Reflecting on decades of my life I realize I had also limited myself. I recognized in all my years I dodged questions about him, only shared his identity with a trustworthy, non-judgmental, cherry picked few. Truth be told, I needed a coming out of sorts for myself and for my children. I needed to stop the cycle and come clean. Lift the veil of shame and secrecy, stop from passing this unhealthy closeted behavior on to another generation. For so long I felt alone in my situation, I too needed to find support.
Spending a lifetime sensitive to our family situation, and Dad’s position, ‘his sexuality wasn’t anyone’s business;’ I nervously looked for his approval. “Dad, can I write about this?” I asked. To my surprise, he ironically answered, “Of course, honey. You know I have nothing to hide.”
Maybe times were indeed changing.
The entries to follow are snapshots of recent and past experiences that will surely come in many forms. They will explore painstaking, triumphant, joyful, and questioning times. One such topic, Dads religion, he had longstanding faith that was unwavering. He wanted his children and grandchildren to believe in his religion, quoting to me in my high school years, “always remember, at the very least, you must honor thy mother and honor thy father.” Sound advice for sure. As an adult, I have found it difficult to stand by a church that makes this claim with conditions. I will certainly dig deeper into this subject later.

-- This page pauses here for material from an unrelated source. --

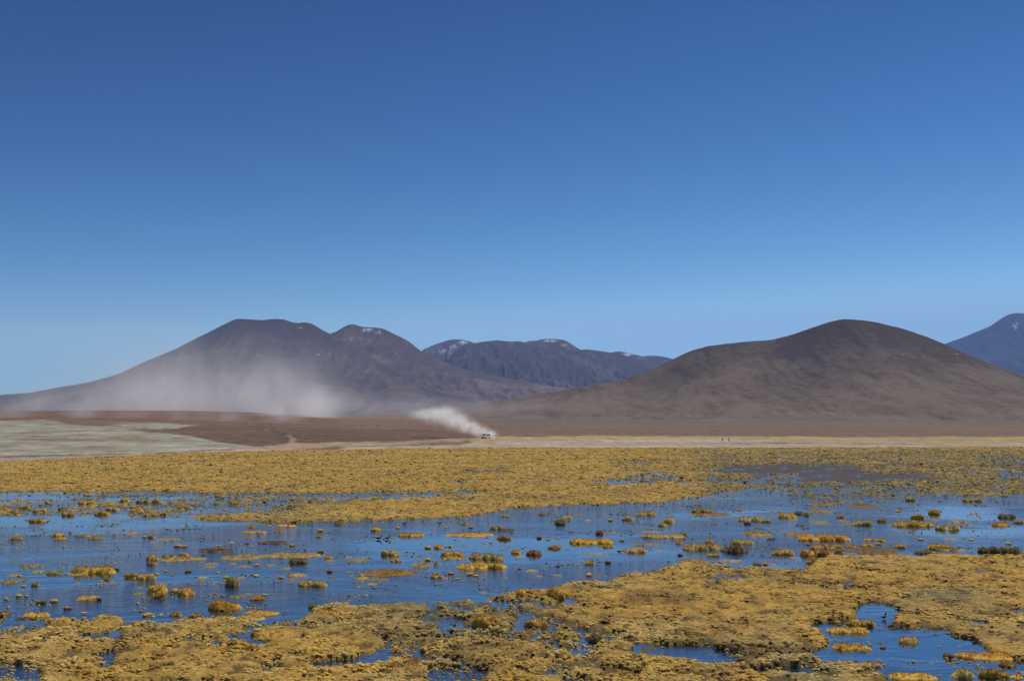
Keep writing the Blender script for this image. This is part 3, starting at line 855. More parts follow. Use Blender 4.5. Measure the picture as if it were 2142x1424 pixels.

For now I start by honoring Dad as a gay man the best way I can. Sharing painful truths in hopes of making positive changes to future lives.
Today much has changed to improve gay rights. In my heart of hearts I know it’s only a fraction of where it can go. My intension is to help others who have similarly questioned their home life and close relationships. For everyone has a mom, dad, brother, sister, son, daughter, aunt, uncle, cousin, even grandpa or grandma who may be affected by gay intolerance, discrimination or feeling alone. At the end of the day, in our heart of hearts we all want to honor the ones we love, just as they would want to be.